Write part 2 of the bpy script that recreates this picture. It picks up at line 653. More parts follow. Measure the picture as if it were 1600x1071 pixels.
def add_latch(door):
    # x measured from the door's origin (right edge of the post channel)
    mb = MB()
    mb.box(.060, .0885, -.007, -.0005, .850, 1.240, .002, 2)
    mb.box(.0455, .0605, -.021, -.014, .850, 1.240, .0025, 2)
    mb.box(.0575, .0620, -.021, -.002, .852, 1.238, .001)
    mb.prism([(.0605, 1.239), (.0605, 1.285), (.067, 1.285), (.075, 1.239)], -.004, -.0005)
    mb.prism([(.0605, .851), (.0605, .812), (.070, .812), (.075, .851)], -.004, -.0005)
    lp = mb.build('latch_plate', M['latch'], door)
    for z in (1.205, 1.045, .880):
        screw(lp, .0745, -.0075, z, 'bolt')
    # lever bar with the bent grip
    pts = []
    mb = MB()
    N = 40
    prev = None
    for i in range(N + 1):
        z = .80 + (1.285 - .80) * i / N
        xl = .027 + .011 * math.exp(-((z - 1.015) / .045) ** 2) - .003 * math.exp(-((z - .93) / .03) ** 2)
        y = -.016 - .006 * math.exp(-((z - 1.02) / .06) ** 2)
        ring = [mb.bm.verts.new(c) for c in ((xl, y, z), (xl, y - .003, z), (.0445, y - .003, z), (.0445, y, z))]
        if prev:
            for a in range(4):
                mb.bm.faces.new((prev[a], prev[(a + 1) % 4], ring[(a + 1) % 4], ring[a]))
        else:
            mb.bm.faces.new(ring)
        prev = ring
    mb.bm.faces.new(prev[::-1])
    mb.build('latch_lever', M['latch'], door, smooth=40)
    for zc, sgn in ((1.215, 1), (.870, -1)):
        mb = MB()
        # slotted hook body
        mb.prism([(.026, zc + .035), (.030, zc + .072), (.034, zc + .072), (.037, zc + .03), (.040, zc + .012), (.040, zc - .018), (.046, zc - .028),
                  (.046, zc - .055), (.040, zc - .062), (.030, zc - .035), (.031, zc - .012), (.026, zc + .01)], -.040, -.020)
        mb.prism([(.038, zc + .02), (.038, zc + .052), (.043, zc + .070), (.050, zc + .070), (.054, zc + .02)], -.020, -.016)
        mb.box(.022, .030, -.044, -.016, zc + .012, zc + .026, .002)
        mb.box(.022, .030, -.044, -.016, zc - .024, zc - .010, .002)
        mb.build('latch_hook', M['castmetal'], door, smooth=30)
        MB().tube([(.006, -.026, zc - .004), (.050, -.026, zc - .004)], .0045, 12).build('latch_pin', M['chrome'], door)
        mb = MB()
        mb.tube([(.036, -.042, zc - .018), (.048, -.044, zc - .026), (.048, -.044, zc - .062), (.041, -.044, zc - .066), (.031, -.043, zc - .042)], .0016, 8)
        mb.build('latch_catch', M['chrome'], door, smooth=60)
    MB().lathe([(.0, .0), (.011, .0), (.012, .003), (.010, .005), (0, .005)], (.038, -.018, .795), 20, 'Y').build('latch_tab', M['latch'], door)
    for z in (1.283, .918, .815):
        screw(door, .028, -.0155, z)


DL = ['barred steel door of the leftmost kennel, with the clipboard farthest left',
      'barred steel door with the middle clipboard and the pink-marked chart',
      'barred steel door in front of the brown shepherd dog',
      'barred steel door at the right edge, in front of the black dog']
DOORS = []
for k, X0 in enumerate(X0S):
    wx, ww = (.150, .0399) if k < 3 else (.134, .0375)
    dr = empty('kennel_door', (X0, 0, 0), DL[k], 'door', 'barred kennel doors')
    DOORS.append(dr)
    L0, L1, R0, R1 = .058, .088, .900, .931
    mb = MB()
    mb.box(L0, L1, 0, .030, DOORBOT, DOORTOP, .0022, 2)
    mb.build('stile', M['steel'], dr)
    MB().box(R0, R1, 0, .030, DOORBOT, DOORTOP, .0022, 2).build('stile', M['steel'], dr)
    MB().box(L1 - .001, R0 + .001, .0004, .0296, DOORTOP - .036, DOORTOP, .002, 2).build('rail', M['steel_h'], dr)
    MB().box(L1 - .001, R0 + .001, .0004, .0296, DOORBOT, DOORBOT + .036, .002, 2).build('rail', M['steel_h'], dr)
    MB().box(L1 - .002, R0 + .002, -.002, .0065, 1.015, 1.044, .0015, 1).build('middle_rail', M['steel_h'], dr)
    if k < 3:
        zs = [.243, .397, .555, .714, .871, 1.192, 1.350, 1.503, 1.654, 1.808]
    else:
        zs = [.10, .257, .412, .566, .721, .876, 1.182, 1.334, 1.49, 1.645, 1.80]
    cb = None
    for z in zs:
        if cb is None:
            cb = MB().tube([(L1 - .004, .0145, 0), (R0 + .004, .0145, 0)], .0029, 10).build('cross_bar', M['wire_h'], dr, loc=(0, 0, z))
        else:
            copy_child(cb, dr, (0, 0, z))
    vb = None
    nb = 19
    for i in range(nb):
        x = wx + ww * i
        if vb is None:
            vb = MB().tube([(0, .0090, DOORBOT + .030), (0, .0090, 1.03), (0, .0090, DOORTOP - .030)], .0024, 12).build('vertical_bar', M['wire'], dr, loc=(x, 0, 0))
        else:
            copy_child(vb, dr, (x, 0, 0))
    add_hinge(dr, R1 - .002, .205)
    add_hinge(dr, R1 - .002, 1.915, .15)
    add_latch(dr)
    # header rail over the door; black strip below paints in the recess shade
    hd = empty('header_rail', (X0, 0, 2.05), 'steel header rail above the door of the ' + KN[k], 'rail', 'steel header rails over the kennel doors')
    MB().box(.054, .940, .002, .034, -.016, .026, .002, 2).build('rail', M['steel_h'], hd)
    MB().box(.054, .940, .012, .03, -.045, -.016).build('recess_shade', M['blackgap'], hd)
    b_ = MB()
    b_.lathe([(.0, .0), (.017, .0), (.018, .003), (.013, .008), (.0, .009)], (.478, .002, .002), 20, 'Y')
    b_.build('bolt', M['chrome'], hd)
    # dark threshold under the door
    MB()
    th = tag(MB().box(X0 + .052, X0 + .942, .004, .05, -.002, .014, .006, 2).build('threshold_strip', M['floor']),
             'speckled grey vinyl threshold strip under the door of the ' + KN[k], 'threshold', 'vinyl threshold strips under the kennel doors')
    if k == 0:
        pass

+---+

■ **WHAT YOU HAVE TO DO**:
Reproduce the listing in full. Keep it exactly as written.

■ **ANSWER IN FULL**:
Write part 2 of the bpy script that recreates this picture. It picks up at line 653. More parts follow. Measure the picture as if it were 1600x1071 pixels.
def add_latch(door):
    # x measured from the door's origin (right edge of the post channel)
    mb = MB()
    mb.box(.060, .0885, -.007, -.0005, .850, 1.240, .002, 2)
    mb.box(.0455, .0605, -.021, -.014, .850, 1.240, .0025, 2)
    mb.box(.0575, .0620, -.021, -.002, .852, 1.238, .001)
    mb.prism([(.0605, 1.239), (.0605, 1.285), (.067, 1.285), (.075, 1.239)], -.004, -.0005)
    mb.prism([(.0605, .851), (.0605, .812), (.070, .812), (.075, .851)], -.004, -.0005)
    lp = mb.build('latch_plate', M['latch'], door)
    for z in (1.205, 1.045, .880):
        screw(lp, .0745, -.0075, z, 'bolt')
    # lever bar with the bent grip
    pts = []
    mb = MB()
    N = 40
    prev = None
    for i in range(N + 1):
        z = .80 + (1.285 - .80) * i / N
        xl = .027 + .011 * math.exp(-((z - 1.015) / .045) ** 2) - .003 * math.exp(-((z - .93) / .03) ** 2)
        y = -.016 - .006 * math.exp(-((z - 1.02) / .06) ** 2)
        ring = [mb.bm.verts.new(c) for c in ((xl, y, z), (xl, y - .003, z), (.0445, y - .003, z), (.0445, y, z))]
        if prev:
            for a in range(4):
                mb.bm.faces.new((prev[a], prev[(a + 1) % 4], ring[(a + 1) % 4], ring[a]))
        else:
            mb.bm.faces.new(ring)
        prev = ring
    mb.bm.faces.new(prev[::-1])
    mb.build('latch_lever', M['latch'], door, smooth=40)
    for zc, sgn in ((1.215, 1), (.870, -1)):
        mb = MB()
        # slotted hook body
        mb.prism([(.026, zc + .035), (.030, zc + .072), (.034, zc + .072), (.037, zc + .03), (.040, zc + .012), (.040, zc - .018), (.046, zc - .028),
                  (.046, zc - .055), (.040, zc - .062), (.030, zc - .035), (.031, zc - .012), (.026, zc + .01)], -.040, -.020)
        mb.prism([(.038, zc + .02), (.038, zc + .052), (.043, zc + .070), (.050, zc + .070), (.054, zc + .02)], -.020, -.016)
        mb.box(.022, .030, -.044, -.016, zc + .012, zc + .026, .002)
        mb.box(.022, .030, -.044, -.016, zc - .024, zc - .010, .002)
        mb.build('latch_hook', M['castmetal'], door, smooth=30)
        MB().tube([(.006, -.026, zc - .004), (.050, -.026, zc - .004)], .0045, 12).build('latch_pin', M['chrome'], door)
        mb = MB()
        mb.tube([(.036, -.042, zc - .018), (.048, -.044, zc - .026), (.048, -.044, zc - .062), (.041, -.044, zc - .066), (.031, -.043, zc - .042)], .0016, 8)
        mb.build('latch_catch', M['chrome'], door, smooth=60)
    MB().lathe([(.0, .0), (.011, .0), (.012, .003), (.010, .005), (0, .005)], (.038, -.018, .795), 20, 'Y').build('latch_tab', M['latch'], door)
    for z in (1.283, .918, .815):
        screw(door, .028, -.0155, z)


DL = ['barred steel door of the leftmost kennel, with the clipboard farthest left',
      'barred steel door with the middle clipboard and the pink-marked chart',
      'barred steel door in front of the brown shepherd dog',
      'barred steel door at the right edge, in front of the black dog']
DOORS = []
for k, X0 in enumerate(X0S):
    wx, ww = (.150, .0399) if k < 3 else (.134, .0375)
    dr = empty('kennel_door', (X0, 0, 0), DL[k], 'door', 'barred kennel doors')
    DOORS.append(dr)
    L0, L1, R0, R1 = .058, .088, .900, .931
    mb = MB()
    mb.box(L0, L1, 0, .030, DOORBOT, DOORTOP, .0022, 2)
    mb.build('stile', M['steel'], dr)
    MB().box(R0, R1, 0, .030, DOORBOT, DOORTOP, .0022, 2).build('stile', M['steel'], dr)
    MB().box(L1 - .001, R0 + .001, .0004, .0296, DOORTOP - .036, DOORTOP, .002, 2).build('rail', M['steel_h'], dr)
    MB().box(L1 - .001, R0 + .001, .0004, .0296, DOORBOT, DOORBOT + .036, .002, 2).build('rail', M['steel_h'], dr)
    MB().box(L1 - .002, R0 + .002, -.002, .0065, 1.015, 1.044, .0015, 1).build('middle_rail', M['steel_h'], dr)
    if k < 3:
        zs = [.243, .397, .555, .714, .871, 1.192, 1.350, 1.503, 1.654, 1.808]
    else:
        zs = [.10, .257, .412, .566, .721, .876, 1.182, 1.334, 1.49, 1.645, 1.80]
    cb = None
    for z in zs:
        if cb is None:
            cb = MB().tube([(L1 - .004, .0145, 0), (R0 + .004, .0145, 0)], .0029, 10).build('cross_bar', M['wire_h'], dr, loc=(0, 0, z))
        else:
            copy_child(cb, dr, (0, 0, z))
    vb = None
    nb = 19
    for i in range(nb):
        x = wx + ww * i
        if vb is None:
            vb = MB().tube([(0, .0090, DOORBOT + .030), (0, .0090, 1.03), (0, .0090, DOORTOP - .030)], .0024, 12).build('vertical_bar', M['wire'], dr, loc=(x, 0, 0))
        else:
            copy_child(vb, dr, (x, 0, 0))
    add_hinge(dr, R1 - .002, .205)
    add_hinge(dr, R1 - .002, 1.915, .15)
    add_latch(dr)
    # header rail over the door; black strip below paints in the recess shade
    hd = empty('header_rail', (X0, 0, 2.05), 'steel header rail above the door of the ' + KN[k], 'rail', 'steel header rails over the kennel doors')
    MB().box(.054, .940, .002, .034, -.016, .026, .002, 2).build('rail', M['steel_h'], hd)
    MB().box(.054, .940, .012, .03, -.045, -.016).build('recess_shade', M['blackgap'], hd)
    b_ = MB()
    b_.lathe([(.0, .0), (.017, .0), (.018, .003), (.013, .008), (.0, .009)], (.478, .002, .002), 20, 'Y')
    b_.build('bolt', M['chrome'], hd)
    # dark threshold under the door
    MB()
    th = tag(MB().box(X0 + .052, X0 + .942, .004, .05, -.002, .014, .006, 2).build('threshold_strip', M['floor']),
             'speckled grey vinyl threshold strip under the door of the ' + KN[k], 'threshold', 'vinyl threshold strips under the kennel doors')
    if k == 0:
        pass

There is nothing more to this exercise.